Given material:

★ ★ ★ ★ ★ ★ ★

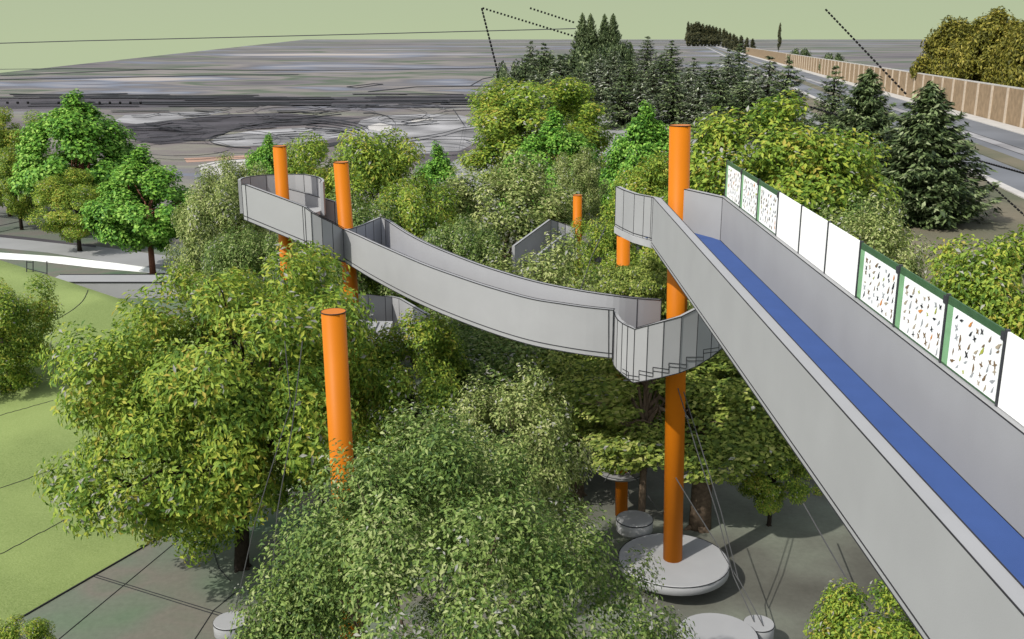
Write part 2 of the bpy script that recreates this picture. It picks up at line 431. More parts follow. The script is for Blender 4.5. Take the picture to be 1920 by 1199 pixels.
# far paths, paved shapes and edge lines on the plain at the left
def poly(name, pts, z, m):
    mb = MB(); P = [atz(x, y, z) for x, y in pts]; mb.add(P, [tuple(range(len(P)))]); tag(mb.build(name, m), kind='structure')
poly('path', [(-40,472),(0,474),(120,482),(220,494),(300,505),(322,512),(290,513),(180,503),(60,489),(-40,484)], .02, M['whitepath'])
poly('paving', [(-40,436),(60,447),(180,462),(300,478),(420,492),(420,514),(325,511),(200,492),(90,474),(-40,462)], .010, M['concrete'])
poly('track', [(-40,436),(60,446),(180,460),(180,464),(60,451),(-40,441)], .022, M['darkpave'])
poly('paving', [(212,228),(235,216),(330,211),(410,208),(420,211),(350,222),(255,233)], .02, M['palepave'])
poly('paving', [(392,267),(410,256),(470,246),(560,240),(640,240),(690,232),(688,240),(640,258),(560,270),(440,275)], .02, M['palepave'])
poly('paving', [(668,238),(676,226),(700,220),(730,216),(800,214),(860,216),(900,225),(905,262),(860,284),(760,292),(680,285),(640,268),(655,252)], .026, M['palepave'])
poly('paving', [(690,236),(712,231),(735,236),(733,243),(710,246),(692,243)], .034, M['kerb'])
poly('paving', [(770,224),(812,221),(812,226),(772,230)], .034, M['kerb'])
poly('paving', [(345,297),(420,294),(520,288),(520,293),(420,301),(350,305)], .02, M['terra'])
poly('paving', [(372,310),(410,302),(520,295),(560,300),(470,318),(380,335)], .014, M['kerb'])
poly('field', [(-60,186),(200,186),(500,184),(760,180),(950,176),(950,190),(700,196),(400,200),(200,203),(-60,206)], .012, M['darkpave'])
poly('field', [(240,236),(420,215),(520,212),(680,222),(560,236),(440,244),(390,262),(300,272),(245,262)], .012, M['darkpave'])
random.seed(3)
mb = MB()
def gline(pts, wpx=1.7, z=.05):
    """a dark surfaced track edge as a narrow ribbon on the ground"""
    P = [atz(x, y, z) for x, y in pts]
    up = [atz(x, y-wpx/2, z) for x, y in pts]; dn = [atz(x, y+wpx/2, z) for x, y in pts]
    n = len(P); mb.add(up+dn, [(i, i+1, n+i+1, n+i) for i in range(n-1)])
def arc(cx, cy, rx, ry, a0, a1, n=22):
    return [(cx+rx*math.cos(math.radians(a0+(a1-a0)*i/n)), cy+ry*math.sin(math.radians(a0+(a1-a0)*i/n))) for i in range(n+1)]
for k_ in range(5):
    gline(arc(520, 246+k_*3.2, 172-k_*5, 28-k_*2, -70, 95), 1.5, .05+k_*.004)
gline(arc(690, 236, 52, 24, -100, 70), 1.5, .08)
gline(arc(470, 262, 78, 15, 90, 230), 1.5, .084)
gline([(392,262),(440,242),(520,226),(640,214)], 1.3, .088)
gline([(0,142),(300,130),(600,133),(950,127)], 1.1, .092)
gline([(-60,150),(200,146),(420,141),(560,140)], 1.3, .096)
gline([(-60,131),(120,129),(300,130)], 1.1, .1)
gline([(650,163),(700,157),(718,158),(668,165),(650,163)], 1.0, .104)
gline([(690,172),(780,163),(940,161)], 1.3, .108)
gline([(880,162),(905,148),(945,140)], 1.2, .112)
for i in range(46):
    y = 176 + random.random()*26; x = random.uniform(-40, 900); ln = random.uniform(60, 300)
    gline([(x,y),(x+ln*.5,y+random.uniform(-1,1)),(x+ln,y+random.uniform(-2,1))], random.uniform(.9,1.7), .116+i*.003)
for i in range(40):
    y = 203 + random.random()*60; x = random.uniform(160, 640); ln = random.uniform(30, 120)
    gline([(x,y),(x+ln*.5,y+random.uniform(-2,2)),(x+ln,y-random.uniform(0,6))], random.uniform(.8,1.5), .26+i*.003)
for i in range(18):
    y = random.uniform(206, 286); x = random.uniform(250, 900); a_ = random.uniform(40, 110)
    gline(arc(x, y, a_, a_*random.uniform(.10,.2), random.uniform(0,360), random.uniform(400,560), 16), random.uniform(.8,1.3), .5+i*.003)
gline([(860,285),(870,235),(850,205)], 2.2, .40); gline([(760,262),(830,250),(865,240),(905,236)], 1.4, .404); gline([(870,262),(905,275),(935,290)], 1.6, .408)
gline([(820,228),(770,232),(752,229),(800,222),(858,222)], 1.3, .412)
gline([(365,316),(430,300),(500,296)], 1.4, .416)
gline([(-20,428),(40,415),(90,398),(200,375)], 1.4, .42); gline([(-20,398),(60,405)], 1.4, .424)
tag(mb.build('track_edges', M['line']), kind='structure')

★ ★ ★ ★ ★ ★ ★

What is required:
Set down the material exactly, every line of it, except for the pictures.

Worked answer:
Write part 2 of the bpy script that recreates this picture. It picks up at line 431. More parts follow. The script is for Blender 4.5. Take the picture to be 1920 by 1199 pixels.
# far paths, paved shapes and edge lines on the plain at the left
def poly(name, pts, z, m):
    mb = MB(); P = [atz(x, y, z) for x, y in pts]; mb.add(P, [tuple(range(len(P)))]); tag(mb.build(name, m), kind='structure')
poly('path', [(-40,472),(0,474),(120,482),(220,494),(300,505),(322,512),(290,513),(180,503),(60,489),(-40,484)], .02, M['whitepath'])
poly('paving', [(-40,436),(60,447),(180,462),(300,478),(420,492),(420,514),(325,511),(200,492),(90,474),(-40,462)], .010, M['concrete'])
poly('track', [(-40,436),(60,446),(180,460),(180,464),(60,451),(-40,441)], .022, M['darkpave'])
poly('paving', [(212,228),(235,216),(330,211),(410,208),(420,211),(350,222),(255,233)], .02, M['palepave'])
poly('paving', [(392,267),(410,256),(470,246),(560,240),(640,240),(690,232),(688,240),(640,258),(560,270),(440,275)], .02, M['palepave'])
poly('paving', [(668,238),(676,226),(700,220),(730,216),(800,214),(860,216),(900,225),(905,262),(860,284),(760,292),(680,285),(640,268),(655,252)], .026, M['palepave'])
poly('paving', [(690,236),(712,231),(735,236),(733,243),(710,246),(692,243)], .034, M['kerb'])
poly('paving', [(770,224),(812,221),(812,226),(772,230)], .034, M['kerb'])
poly('paving', [(345,297),(420,294),(520,288),(520,293),(420,301),(350,305)], .02, M['terra'])
poly('paving', [(372,310),(410,302),(520,295),(560,300),(470,318),(380,335)], .014, M['kerb'])
poly('field', [(-60,186),(200,186),(500,184),(760,180),(950,176),(950,190),(700,196),(400,200),(200,203),(-60,206)], .012, M['darkpave'])
poly('field', [(240,236),(420,215),(520,212),(680,222),(560,236),(440,244),(390,262),(300,272),(245,262)], .012, M['darkpave'])
random.seed(3)
mb = MB()
def gline(pts, wpx=1.7, z=.05):
    """a dark surfaced track edge as a narrow ribbon on the ground"""
    P = [atz(x, y, z) for x, y in pts]
    up = [atz(x, y-wpx/2, z) for x, y in pts]; dn = [atz(x, y+wpx/2, z) for x, y in pts]
    n = len(P); mb.add(up+dn, [(i, i+1, n+i+1, n+i) for i in range(n-1)])
def arc(cx, cy, rx, ry, a0, a1, n=22):
    return [(cx+rx*math.cos(math.radians(a0+(a1-a0)*i/n)), cy+ry*math.sin(math.radians(a0+(a1-a0)*i/n))) for i in range(n+1)]
for k_ in range(5):
    gline(arc(520, 246+k_*3.2, 172-k_*5, 28-k_*2, -70, 95), 1.5, .05+k_*.004)
gline(arc(690, 236, 52, 24, -100, 70), 1.5, .08)
gline(arc(470, 262, 78, 15, 90, 230), 1.5, .084)
gline([(392,262),(440,242),(520,226),(640,214)], 1.3, .088)
gline([(0,142),(300,130),(600,133),(950,127)], 1.1, .092)
gline([(-60,150),(200,146),(420,141),(560,140)], 1.3, .096)
gline([(-60,131),(120,129),(300,130)], 1.1, .1)
gline([(650,163),(700,157),(718,158),(668,165),(650,163)], 1.0, .104)
gline([(690,172),(780,163),(940,161)], 1.3, .108)
gline([(880,162),(905,148),(945,140)], 1.2, .112)
for i in range(46):
    y = 176 + random.random()*26; x = random.uniform(-40, 900); ln = random.uniform(60, 300)
    gline([(x,y),(x+ln*.5,y+random.uniform(-1,1)),(x+ln,y+random.uniform(-2,1))], random.uniform(.9,1.7), .116+i*.003)
for i in range(40):
    y = 203 + random.random()*60; x = random.uniform(160, 640); ln = random.uniform(30, 120)
    gline([(x,y),(x+ln*.5,y+random.uniform(-2,2)),(x+ln,y-random.uniform(0,6))], random.uniform(.8,1.5), .26+i*.003)
for i in range(18):
    y = random.uniform(206, 286); x = random.uniform(250, 900); a_ = random.uniform(40, 110)
    gline(arc(x, y, a_, a_*random.uniform(.10,.2), random.uniform(0,360), random.uniform(400,560), 16), random.uniform(.8,1.3), .5+i*.003)
gline([(860,285),(870,235),(850,205)], 2.2, .40); gline([(760,262),(830,250),(865,240),(905,236)], 1.4, .404); gline([(870,262),(905,275),(935,290)], 1.6, .408)
gline([(820,228),(770,232),(752,229),(800,222),(858,222)], 1.3, .412)
gline([(365,316),(430,300),(500,296)], 1.4, .416)
gline([(-20,428),(40,415),(90,398),(200,375)], 1.4, .42); gline([(-20,398),(60,405)], 1.4, .424)
tag(mb.build('track_edges', M['line']), kind='structure')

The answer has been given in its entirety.